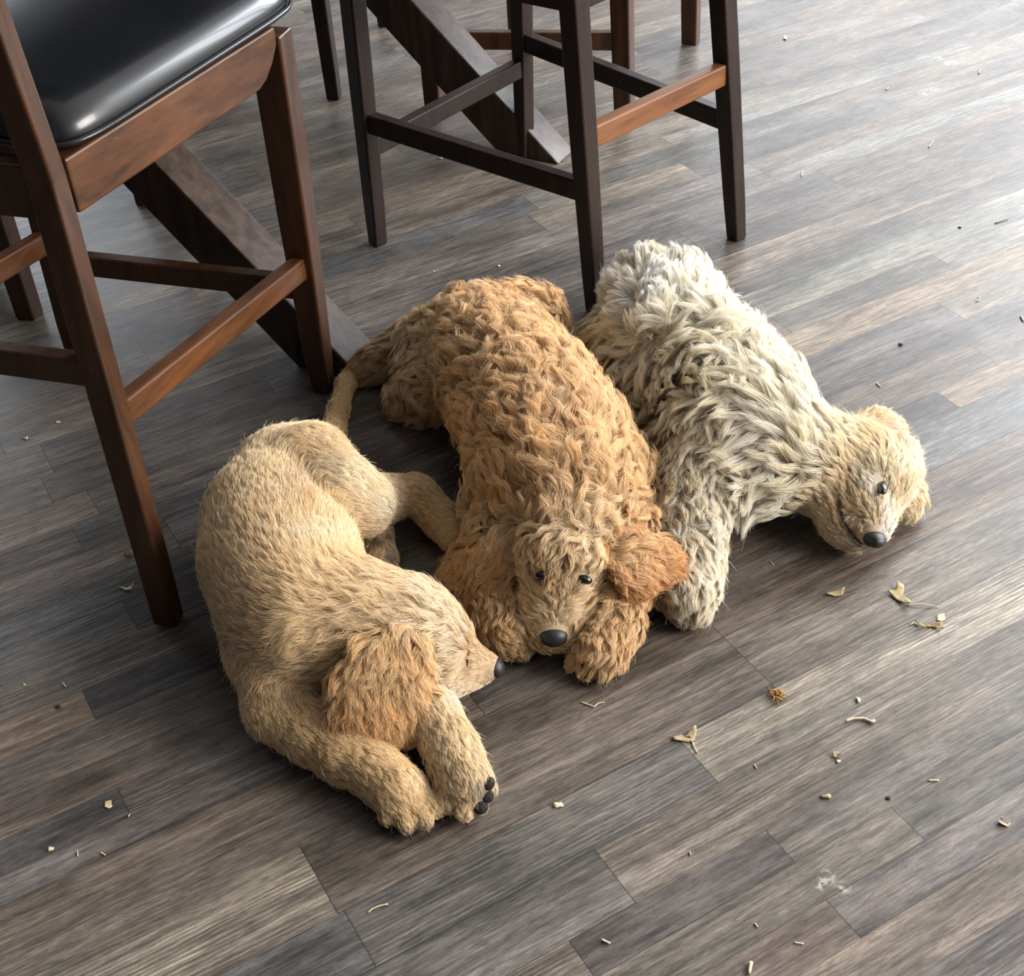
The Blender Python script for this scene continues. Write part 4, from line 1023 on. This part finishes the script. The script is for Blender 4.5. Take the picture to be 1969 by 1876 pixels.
for lab, jp, r0, r1 in twigs:
    c = P(*jp[0]); dark = lab.startswith('dark')
    thing_mesh('straw_bit' if not dark else 'twig', stem(jp, r0, r1, z=max(r0, r1)+.0002).mesh('straw_bit'), LEAF2 if dark else STRAW, lab, 'straw' if not dark else 'twig', c, 'straw bits on the floor')
# crumbs: small faceted lumps
crumbs = [
 ('whitish crumb on the striped board below the caramel puppy\'s paws', 1072, 1549, .0035, CHIP, 1.5), ('round off-white crumb at lower left on the dark boards', 97, 1633, .0032, STRAW, 1.),
 ('small dark seed crumb right of the cream puppy\'s back', 1731, 663, .0032, DARKBIT, 1.), ('pale crumb at the upper left, on the bright plank', 47, 1317, .0020, STRAW, 1.),
 ('tiny dark crumb on the tan plank at left', 111, 1360, .0026, DARKBIT, 1.1), ('small whitish crumb beneath the grey-green leaf bit', 1611, 1464, .0022, STRAW, 1.3),
 ('grey flake crumb on the warm board at lower right', 1590, 1532, .0034, LEAF, 1.6), ('pale upright flake crumb right of the golden husk', 1650, 1347, .0036, STRAW, .6),
 ('small pale crumb under the middle stool near the beam', 848, 305, .0026, STRAW, 1.5), ('tiny pale crumb between middle stool and caramel puppy', 959, 512, .0024, STRAW, 1.),
 ('tiny white dot crumb left of the caramel puppy\'s back on grey boards', 834, 522, .0018, STRAW, 1.), ('small dark crumb in front of the cream puppy\'s paw', 1376, 1161, .0026, DARKBIT, 1.2),
 ('tiny dark speck crumb at lower right on the warm boards', 1708, 1535, .0022, DARKBIT, 1.1), ('pale crumb on the shaded boards under the leather stool', 50, 843, .0026, STRAW, 1.7),
 ('small white crumb under the leather stool\'s back stretcher', 111, 812, .0024, STRAW, 1.4), ('dark crumb close to the top right dusty paw marks', 1845, 438, .0026, DARKBIT, 1.),
]
for lab, x, y, r, mt, el in crumbs:
    bm = bmesh.new(); bmesh.ops.create_icosphere(bm, subdivisions=2, radius=1); c = P(x, y)
    for v in bm.verts:
        k = 1+.28*math.sin(v.co.x*5+x)+.2*math.sin(v.co.y*7+y)
        v.co = Vector((v.co.x*r*el*k+c[0], v.co.y*r*k+c[1], max(.0002, v.co.z*r*.45*k+r*.42)))
    me = bpy.data.meshes.new('crumb'); bm.to_mesh(me); bm.free()
    thing_mesh('crumb', me, mt, lab, 'crumb', c, 'crumbs on the floor')
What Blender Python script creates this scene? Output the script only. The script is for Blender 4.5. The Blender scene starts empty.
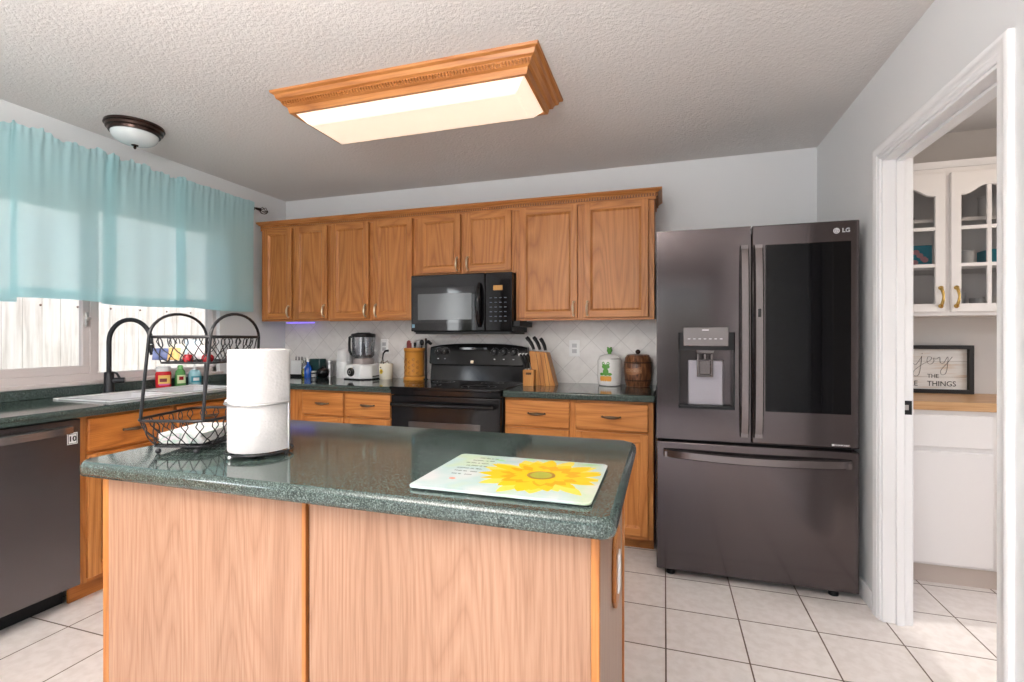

Problem statement: Tally the lines containing "this". Provide the number without any other words.

Complete answer: 2